A Bayreuth un intrus qui s'appelle Richard Wagner m'a révélée à moi même ne me permettant de répondre à l'amour sans penser à la chute. J'ai accepté l'étourdissante durée d'un instant sans retour. J'ai savouré le moment présent avec la même intensité qu'un voyageur quittant un paysage sublime qu'il ne reverra peut-être jamais.
Le chemin qui monte au Festspiel Haus me rappelle les calvaires bretons de mon enfance : il y manque l'océan, mais les forêts allemandes bougent comme les mers du Nord. les arbres ondulent comme des vagues. Leur saveur m'éclabousse....

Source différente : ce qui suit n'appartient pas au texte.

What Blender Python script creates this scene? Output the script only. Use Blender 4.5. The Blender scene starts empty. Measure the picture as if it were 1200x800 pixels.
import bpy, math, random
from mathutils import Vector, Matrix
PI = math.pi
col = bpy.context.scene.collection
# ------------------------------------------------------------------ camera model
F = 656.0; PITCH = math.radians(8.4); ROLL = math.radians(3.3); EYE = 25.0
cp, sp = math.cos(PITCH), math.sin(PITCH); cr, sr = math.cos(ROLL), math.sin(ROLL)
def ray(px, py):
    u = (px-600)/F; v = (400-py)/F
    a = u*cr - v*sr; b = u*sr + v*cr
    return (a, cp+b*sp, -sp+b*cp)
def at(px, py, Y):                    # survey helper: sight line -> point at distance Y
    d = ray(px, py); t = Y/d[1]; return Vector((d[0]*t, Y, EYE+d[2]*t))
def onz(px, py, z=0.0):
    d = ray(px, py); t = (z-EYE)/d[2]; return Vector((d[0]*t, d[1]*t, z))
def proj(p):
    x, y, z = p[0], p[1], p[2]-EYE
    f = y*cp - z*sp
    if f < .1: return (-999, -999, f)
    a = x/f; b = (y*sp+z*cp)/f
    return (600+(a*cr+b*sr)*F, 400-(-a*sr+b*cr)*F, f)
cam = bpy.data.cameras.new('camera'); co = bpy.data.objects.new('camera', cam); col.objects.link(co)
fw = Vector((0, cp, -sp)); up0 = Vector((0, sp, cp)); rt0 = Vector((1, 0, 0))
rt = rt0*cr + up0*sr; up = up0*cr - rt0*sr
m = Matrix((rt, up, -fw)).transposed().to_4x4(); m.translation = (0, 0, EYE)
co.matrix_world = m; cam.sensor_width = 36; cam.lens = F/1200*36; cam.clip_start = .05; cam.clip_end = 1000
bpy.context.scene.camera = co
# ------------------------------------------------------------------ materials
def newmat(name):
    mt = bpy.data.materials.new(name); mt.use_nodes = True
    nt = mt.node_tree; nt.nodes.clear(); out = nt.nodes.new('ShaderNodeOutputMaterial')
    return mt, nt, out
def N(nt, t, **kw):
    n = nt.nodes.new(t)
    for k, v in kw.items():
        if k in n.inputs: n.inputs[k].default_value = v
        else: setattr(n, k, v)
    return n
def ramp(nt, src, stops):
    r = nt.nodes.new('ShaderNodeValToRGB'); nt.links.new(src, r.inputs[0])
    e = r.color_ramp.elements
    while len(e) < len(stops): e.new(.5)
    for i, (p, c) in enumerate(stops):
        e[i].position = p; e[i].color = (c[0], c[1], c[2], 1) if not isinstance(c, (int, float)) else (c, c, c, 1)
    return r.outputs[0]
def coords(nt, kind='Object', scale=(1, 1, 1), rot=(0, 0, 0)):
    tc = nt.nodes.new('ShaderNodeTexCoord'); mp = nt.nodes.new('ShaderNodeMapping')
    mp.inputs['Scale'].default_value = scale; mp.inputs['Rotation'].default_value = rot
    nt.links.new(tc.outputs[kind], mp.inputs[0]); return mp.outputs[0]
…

Ici le temps s'arrête pour tout le monde. Tout paraît codifié selon un rituel que l'on s'approprie facilement...
Avec le retour de l'or du Rhin, il m'est permis de verser des larmes sans connaitre le désespoir. J'éprouve la richesse de ces personnages en conservant leurs émotions, même après la tombée du rideau. J'essaie de me rassurer : une fois l'exaltation tombée, je redeviendrai moi-même, je n'aurai pas de cicatrices.
Entre temps, Wagner a opéré chez moi la transformation de tous mes sens. Maintenant je ne vois plus seulement avec mes yeux, j'ai l'impression que Fasolt m'a prêté les siens, ils donnent à mon regard une acuité particulière. Je suis soudain capable d'instaurer un dialogue avec la beauté.